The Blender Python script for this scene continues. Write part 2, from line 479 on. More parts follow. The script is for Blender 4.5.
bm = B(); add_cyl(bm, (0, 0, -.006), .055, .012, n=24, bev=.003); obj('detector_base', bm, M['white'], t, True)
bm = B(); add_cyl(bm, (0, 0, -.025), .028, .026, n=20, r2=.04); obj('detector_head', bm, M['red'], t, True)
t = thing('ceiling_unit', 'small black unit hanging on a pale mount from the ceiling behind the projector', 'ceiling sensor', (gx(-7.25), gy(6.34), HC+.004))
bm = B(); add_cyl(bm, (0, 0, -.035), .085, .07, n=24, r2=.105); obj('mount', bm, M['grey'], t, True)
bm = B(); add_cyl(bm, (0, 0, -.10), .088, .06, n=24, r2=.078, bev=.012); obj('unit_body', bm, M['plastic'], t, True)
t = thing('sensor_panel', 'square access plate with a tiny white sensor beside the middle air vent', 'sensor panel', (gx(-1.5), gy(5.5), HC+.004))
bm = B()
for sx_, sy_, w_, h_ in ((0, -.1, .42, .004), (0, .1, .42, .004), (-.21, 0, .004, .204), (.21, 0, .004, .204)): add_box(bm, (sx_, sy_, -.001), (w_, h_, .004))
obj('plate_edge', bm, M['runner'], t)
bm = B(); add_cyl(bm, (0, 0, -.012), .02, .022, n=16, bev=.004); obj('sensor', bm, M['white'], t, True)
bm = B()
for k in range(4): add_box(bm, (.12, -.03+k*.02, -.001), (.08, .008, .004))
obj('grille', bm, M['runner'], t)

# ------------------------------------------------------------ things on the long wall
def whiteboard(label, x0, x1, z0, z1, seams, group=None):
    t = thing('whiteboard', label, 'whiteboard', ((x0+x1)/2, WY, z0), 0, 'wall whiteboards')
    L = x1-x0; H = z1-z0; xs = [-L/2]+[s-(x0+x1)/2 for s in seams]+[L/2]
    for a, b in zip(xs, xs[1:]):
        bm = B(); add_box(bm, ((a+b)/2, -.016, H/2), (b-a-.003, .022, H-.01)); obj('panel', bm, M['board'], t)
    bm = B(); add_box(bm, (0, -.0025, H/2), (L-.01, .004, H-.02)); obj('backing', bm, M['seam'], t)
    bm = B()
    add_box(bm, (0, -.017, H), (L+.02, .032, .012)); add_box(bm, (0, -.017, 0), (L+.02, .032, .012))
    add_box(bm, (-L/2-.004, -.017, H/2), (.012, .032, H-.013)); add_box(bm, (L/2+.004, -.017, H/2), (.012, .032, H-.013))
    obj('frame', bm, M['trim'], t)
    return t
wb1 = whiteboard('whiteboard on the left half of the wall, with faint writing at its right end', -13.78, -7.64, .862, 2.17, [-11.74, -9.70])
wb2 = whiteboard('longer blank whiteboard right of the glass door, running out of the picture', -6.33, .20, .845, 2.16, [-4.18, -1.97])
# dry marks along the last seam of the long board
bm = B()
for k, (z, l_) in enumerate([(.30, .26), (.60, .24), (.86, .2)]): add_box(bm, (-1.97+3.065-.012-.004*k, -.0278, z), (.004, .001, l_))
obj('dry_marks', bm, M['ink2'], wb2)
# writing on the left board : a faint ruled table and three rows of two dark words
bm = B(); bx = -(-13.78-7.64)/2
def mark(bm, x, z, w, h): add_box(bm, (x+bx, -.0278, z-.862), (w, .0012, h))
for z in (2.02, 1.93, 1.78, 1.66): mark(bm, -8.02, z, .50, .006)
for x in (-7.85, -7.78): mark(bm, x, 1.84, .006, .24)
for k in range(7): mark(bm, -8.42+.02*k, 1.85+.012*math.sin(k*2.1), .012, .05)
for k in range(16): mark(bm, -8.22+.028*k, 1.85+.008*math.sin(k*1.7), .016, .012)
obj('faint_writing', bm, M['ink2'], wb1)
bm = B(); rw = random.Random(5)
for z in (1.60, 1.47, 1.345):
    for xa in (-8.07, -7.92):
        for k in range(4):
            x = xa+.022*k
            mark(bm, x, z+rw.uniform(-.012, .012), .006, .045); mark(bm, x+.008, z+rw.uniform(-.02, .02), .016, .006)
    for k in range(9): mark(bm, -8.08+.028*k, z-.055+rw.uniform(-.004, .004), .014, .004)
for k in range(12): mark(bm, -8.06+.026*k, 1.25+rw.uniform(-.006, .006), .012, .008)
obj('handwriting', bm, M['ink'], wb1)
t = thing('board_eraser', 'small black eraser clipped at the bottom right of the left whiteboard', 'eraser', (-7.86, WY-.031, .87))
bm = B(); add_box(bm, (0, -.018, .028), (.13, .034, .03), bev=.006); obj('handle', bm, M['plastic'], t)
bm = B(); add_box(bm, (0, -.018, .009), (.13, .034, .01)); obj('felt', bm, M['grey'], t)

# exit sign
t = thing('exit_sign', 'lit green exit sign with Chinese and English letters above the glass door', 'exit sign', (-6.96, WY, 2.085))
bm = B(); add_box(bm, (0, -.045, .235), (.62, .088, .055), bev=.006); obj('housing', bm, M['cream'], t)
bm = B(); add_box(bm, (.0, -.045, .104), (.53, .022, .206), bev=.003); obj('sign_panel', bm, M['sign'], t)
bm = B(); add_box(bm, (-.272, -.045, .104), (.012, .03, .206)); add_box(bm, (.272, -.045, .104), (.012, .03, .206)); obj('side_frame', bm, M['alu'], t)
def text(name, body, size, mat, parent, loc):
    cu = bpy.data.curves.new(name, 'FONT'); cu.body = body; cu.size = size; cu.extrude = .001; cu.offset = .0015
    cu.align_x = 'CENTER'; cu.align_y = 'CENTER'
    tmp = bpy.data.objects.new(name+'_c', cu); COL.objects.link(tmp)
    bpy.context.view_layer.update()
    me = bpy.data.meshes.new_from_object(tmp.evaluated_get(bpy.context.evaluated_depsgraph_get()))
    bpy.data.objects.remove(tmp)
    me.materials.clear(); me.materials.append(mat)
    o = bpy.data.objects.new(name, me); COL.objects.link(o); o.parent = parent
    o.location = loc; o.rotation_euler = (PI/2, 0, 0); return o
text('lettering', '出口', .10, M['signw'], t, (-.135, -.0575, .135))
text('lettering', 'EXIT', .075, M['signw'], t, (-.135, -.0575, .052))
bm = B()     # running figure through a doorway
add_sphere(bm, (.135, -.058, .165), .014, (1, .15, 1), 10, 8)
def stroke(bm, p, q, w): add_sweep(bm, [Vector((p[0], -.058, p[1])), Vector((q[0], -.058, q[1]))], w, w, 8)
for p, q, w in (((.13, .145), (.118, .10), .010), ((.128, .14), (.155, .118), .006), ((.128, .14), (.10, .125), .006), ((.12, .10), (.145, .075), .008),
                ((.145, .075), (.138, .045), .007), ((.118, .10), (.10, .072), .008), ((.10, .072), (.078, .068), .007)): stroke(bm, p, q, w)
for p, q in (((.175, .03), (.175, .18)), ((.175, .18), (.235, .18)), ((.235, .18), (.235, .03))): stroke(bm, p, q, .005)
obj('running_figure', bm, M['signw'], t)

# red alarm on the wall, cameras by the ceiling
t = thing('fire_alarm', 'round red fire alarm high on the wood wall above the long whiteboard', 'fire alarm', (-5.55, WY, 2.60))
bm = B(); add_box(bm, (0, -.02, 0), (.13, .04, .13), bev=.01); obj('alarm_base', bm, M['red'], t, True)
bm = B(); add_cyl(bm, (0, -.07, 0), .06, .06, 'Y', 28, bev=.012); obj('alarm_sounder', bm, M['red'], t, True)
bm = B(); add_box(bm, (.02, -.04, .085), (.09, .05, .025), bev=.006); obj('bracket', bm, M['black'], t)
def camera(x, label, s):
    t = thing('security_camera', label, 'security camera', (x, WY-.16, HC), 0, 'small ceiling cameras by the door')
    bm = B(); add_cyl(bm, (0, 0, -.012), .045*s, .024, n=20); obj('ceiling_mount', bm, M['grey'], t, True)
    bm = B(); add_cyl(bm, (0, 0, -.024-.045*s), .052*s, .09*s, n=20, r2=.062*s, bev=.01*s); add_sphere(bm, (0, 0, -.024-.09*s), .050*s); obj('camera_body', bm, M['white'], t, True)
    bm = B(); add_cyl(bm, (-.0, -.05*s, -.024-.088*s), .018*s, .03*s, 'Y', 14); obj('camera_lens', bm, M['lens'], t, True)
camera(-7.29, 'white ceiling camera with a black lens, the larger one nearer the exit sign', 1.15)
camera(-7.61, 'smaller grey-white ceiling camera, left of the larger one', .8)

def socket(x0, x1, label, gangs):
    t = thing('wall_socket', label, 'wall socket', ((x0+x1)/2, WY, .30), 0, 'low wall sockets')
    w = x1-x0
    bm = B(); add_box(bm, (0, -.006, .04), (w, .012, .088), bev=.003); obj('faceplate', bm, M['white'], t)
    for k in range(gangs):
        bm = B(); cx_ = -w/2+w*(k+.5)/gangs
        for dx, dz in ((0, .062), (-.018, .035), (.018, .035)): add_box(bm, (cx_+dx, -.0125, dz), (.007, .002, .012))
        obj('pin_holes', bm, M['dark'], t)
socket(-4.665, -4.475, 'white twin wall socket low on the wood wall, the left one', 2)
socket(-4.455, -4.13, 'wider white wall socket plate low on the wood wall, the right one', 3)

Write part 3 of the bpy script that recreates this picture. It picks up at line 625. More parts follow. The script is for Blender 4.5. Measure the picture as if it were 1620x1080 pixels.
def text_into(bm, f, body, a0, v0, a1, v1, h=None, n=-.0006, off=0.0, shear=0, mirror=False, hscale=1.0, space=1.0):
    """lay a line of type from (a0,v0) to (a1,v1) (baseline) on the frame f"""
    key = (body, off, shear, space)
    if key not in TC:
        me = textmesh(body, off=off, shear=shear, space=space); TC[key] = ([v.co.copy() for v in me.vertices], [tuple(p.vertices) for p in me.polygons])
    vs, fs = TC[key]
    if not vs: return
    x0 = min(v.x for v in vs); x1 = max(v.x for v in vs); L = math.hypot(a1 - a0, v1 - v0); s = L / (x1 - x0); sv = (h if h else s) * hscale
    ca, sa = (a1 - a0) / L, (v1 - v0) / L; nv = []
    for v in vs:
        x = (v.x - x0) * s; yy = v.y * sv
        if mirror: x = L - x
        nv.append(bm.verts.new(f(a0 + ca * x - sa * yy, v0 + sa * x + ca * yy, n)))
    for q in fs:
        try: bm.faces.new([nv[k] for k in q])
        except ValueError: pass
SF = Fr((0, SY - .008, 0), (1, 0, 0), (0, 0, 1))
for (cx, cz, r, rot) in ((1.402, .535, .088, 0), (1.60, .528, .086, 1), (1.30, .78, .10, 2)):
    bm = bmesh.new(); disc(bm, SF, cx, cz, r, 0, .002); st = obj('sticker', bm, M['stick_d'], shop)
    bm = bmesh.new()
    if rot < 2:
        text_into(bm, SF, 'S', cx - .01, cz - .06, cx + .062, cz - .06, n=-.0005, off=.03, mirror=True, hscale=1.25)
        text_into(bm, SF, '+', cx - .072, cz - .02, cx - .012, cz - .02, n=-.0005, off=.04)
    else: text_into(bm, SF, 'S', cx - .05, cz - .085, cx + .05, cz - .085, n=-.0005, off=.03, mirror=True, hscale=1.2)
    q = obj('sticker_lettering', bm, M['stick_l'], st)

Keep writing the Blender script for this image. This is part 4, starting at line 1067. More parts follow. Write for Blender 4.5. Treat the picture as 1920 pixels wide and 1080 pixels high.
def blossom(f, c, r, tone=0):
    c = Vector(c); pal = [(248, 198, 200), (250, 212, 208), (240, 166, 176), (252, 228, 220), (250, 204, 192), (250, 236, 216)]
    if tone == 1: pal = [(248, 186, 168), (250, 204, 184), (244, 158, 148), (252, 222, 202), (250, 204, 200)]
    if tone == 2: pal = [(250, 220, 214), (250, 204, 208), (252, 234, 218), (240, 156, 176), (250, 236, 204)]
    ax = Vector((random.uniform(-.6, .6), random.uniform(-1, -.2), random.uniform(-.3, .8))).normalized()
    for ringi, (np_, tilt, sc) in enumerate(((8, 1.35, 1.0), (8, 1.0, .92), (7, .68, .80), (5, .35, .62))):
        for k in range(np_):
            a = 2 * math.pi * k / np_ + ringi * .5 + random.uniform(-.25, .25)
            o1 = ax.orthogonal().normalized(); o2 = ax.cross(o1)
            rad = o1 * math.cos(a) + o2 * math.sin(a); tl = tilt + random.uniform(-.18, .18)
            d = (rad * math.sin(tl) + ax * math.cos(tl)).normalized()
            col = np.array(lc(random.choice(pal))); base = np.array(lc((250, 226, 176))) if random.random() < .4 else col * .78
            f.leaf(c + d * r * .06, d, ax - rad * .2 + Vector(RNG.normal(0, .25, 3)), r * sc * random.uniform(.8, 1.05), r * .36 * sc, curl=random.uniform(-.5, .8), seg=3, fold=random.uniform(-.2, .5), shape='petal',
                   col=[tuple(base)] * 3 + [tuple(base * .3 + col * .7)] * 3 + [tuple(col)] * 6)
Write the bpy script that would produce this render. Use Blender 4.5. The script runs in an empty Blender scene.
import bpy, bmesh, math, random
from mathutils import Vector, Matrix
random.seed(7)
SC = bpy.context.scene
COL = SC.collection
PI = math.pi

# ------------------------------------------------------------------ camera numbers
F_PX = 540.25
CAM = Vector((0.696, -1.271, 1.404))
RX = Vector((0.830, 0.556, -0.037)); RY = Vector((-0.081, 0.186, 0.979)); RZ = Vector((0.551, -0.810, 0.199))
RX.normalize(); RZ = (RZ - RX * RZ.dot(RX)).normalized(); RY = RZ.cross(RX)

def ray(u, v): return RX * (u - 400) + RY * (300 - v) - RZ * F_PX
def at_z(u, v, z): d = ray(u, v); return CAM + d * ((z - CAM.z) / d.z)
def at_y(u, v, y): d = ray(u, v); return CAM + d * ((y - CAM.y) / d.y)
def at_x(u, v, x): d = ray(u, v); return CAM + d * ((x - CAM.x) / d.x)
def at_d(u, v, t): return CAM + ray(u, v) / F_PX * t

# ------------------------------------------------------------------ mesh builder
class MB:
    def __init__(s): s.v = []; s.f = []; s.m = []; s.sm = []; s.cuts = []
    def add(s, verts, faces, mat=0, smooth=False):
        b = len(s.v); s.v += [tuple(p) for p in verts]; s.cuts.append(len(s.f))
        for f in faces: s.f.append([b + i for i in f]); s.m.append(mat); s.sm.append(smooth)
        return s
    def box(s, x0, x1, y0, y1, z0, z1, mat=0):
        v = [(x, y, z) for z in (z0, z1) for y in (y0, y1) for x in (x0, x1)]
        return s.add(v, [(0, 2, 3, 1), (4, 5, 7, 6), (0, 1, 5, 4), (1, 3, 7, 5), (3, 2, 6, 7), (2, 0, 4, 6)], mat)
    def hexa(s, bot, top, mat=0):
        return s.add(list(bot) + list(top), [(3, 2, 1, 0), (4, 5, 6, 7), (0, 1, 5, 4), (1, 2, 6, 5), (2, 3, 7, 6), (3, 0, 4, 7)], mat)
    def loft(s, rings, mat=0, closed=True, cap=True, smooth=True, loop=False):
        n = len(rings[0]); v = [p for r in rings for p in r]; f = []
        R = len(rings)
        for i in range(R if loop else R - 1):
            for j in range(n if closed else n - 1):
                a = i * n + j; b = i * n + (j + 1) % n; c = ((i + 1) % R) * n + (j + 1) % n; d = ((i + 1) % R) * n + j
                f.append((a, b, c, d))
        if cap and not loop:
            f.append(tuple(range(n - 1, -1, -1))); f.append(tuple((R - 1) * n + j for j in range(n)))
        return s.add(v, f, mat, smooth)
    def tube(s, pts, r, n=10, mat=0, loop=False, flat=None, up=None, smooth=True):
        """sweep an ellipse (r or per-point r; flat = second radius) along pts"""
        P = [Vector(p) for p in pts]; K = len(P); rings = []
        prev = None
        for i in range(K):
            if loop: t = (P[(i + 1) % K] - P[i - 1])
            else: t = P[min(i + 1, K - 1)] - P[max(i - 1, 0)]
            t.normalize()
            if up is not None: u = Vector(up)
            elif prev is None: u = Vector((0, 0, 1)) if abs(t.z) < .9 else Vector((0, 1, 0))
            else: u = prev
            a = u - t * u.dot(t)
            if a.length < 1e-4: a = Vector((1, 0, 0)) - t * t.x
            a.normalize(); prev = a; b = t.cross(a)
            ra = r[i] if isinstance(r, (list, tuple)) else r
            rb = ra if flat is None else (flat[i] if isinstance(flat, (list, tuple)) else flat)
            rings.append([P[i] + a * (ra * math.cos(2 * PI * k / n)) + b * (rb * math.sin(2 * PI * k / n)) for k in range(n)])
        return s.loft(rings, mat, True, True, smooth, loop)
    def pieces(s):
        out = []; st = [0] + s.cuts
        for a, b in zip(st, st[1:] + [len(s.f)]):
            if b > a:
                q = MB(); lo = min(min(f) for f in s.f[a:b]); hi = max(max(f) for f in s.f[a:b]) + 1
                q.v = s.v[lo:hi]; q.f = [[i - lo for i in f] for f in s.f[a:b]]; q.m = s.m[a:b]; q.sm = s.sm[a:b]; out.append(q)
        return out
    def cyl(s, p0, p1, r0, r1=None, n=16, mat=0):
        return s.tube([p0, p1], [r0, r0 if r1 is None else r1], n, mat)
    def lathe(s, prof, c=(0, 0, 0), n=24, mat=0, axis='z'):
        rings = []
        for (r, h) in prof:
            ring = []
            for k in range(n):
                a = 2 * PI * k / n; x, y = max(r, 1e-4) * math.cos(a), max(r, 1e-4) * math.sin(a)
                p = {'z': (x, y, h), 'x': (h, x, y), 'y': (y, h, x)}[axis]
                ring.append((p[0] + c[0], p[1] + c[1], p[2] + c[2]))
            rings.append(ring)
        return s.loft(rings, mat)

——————

PROBLEM TO WORK ON — List each line holding the string "follow".

THE COMPLETED TASK —
The Blender Python script for this scene continues. Write part 2, from line 479 on. More parts follow. The script is for Blender 4.5.
Write part 3 of the bpy script that recreates this picture. It picks up at line 625. More parts follow. The script is for Blender 4.5. Measure the picture as if it were 1620x1080 pixels.
Keep writing the Blender script for this image. This is part 4, starting at line 1067. More parts follow. Write for Blender 4.5. Treat the picture as 1920 pixels wide and 1080 pixels high.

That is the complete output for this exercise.